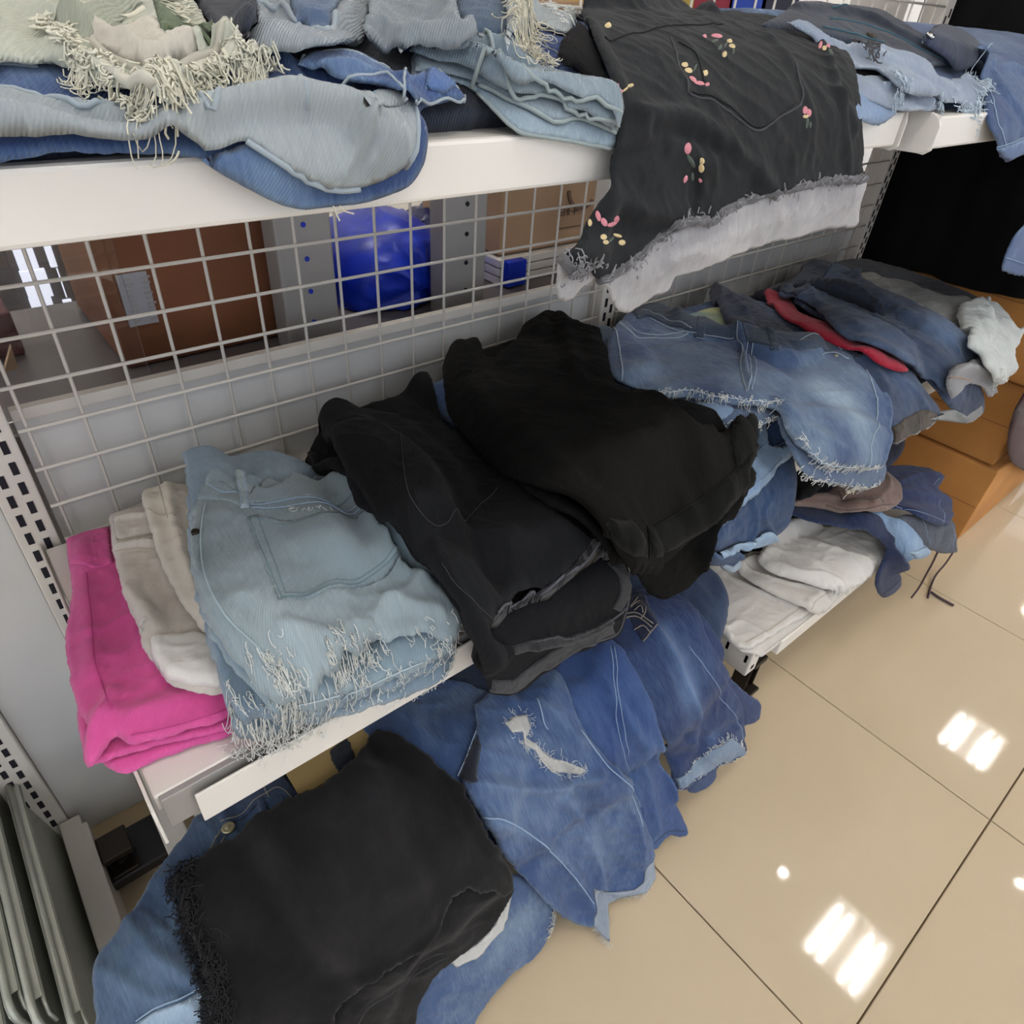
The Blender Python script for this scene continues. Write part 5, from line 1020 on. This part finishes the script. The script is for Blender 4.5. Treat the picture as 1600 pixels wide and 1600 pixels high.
for k, (nm, fr_, th, mt_) in enumerate(hems):
    g = G(ST1, 'pale_hemmed_shorts', 'pale denim shorts with corded hem, %s of the four layers beside the floral pair' % nm, 'shorts', mt_, 'layered pale denim hems on the top shelf')
    g.slab(fr_+back_, th=th, r=th*.5, amp=.0015, sc=.04, res=.003, rough=.0006); g.done()
    f = [q for q in fr_[:-1] if q[0] >= 735]
    g.line('corded_hem', [f], (.0016 if k else .0014), RIM, lift=-.0008, n=8)

g = G(ST1F, 'black_cloth_fold', 'black strap of cloth fold beside the floral shorts on the top shelf', 'cloth', BLKD)
g.slab([(872, 85), (880, 62), (892, 45), (905, 35), (925, 60), (945, 110), (958, 150), (930, 140), (900, 105), (880, 102)], th=.012, r=.009, amp=.002); g.done()

# blue and pale inside-out jeans at the left
g = G(ST1, 'inside_out_jeans', 'medium blue jeans turned inside out, pale inner leg spilling over the top shelf edge', 'jeans', cloth('2d5485', '6f96be', .55))
g.slab([(-80, 100), (0, 92), (60, 98), (100, 104), (180, 120), (300, 110), (420, 90), (470, 95), (500, 82), (545, 78), (590, 95), (632, 122), (700, 118), (724, 150), (700, 160), (660, 170), (660, 200), (560, 240), (400, 260), (250, 240), (100, 240), (-80, 240)], th=.012, r=.008, amp=.004, sc=.03, ang=.1, res=.003, wash=(((80, 110), .03, .02, .4), ((560, 95), .03, .02, .35)),
       cr=(([(420, 95), (470, 120), (540, 145)], .004, .005), ([(430, 100), (480, 145), (475, 160)], .004, .004)))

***

# WHAT YOU HAVE TO DO
Keep the pictures out of the copy and write out the data exactly as it stands.

# FINAL RESULT
The Blender Python script for this scene continues. Write part 5, from line 1020 on. This part finishes the script. The script is for Blender 4.5. Treat the picture as 1600 pixels wide and 1600 pixels high.
for k, (nm, fr_, th, mt_) in enumerate(hems):
    g = G(ST1, 'pale_hemmed_shorts', 'pale denim shorts with corded hem, %s of the four layers beside the floral pair' % nm, 'shorts', mt_, 'layered pale denim hems on the top shelf')
    g.slab(fr_+back_, th=th, r=th*.5, amp=.0015, sc=.04, res=.003, rough=.0006); g.done()
    f = [q for q in fr_[:-1] if q[0] >= 735]
    g.line('corded_hem', [f], (.0016 if k else .0014), RIM, lift=-.0008, n=8)

g = G(ST1F, 'black_cloth_fold', 'black strap of cloth fold beside the floral shorts on the top shelf', 'cloth', BLKD)
g.slab([(872, 85), (880, 62), (892, 45), (905, 35), (925, 60), (945, 110), (958, 150), (930, 140), (900, 105), (880, 102)], th=.012, r=.009, amp=.002); g.done()

# blue and pale inside-out jeans at the left
g = G(ST1, 'inside_out_jeans', 'medium blue jeans turned inside out, pale inner leg spilling over the top shelf edge', 'jeans', cloth('2d5485', '6f96be', .55))
g.slab([(-80, 100), (0, 92), (60, 98), (100, 104), (180, 120), (300, 110), (420, 90), (470, 95), (500, 82), (545, 78), (590, 95), (632, 122), (700, 118), (724, 150), (700, 160), (660, 170), (660, 200), (560, 240), (400, 260), (250, 240), (100, 240), (-80, 240)], th=.012, r=.008, amp=.004, sc=.03, ang=.1, res=.003, wash=(((80, 110), .03, .02, .4), ((560, 95), .03, .02, .35)),
       cr=(([(420, 95), (470, 120), (540, 145)], .004, .005), ([(430, 100), (480, 145), (475, 160)], .004, .004)))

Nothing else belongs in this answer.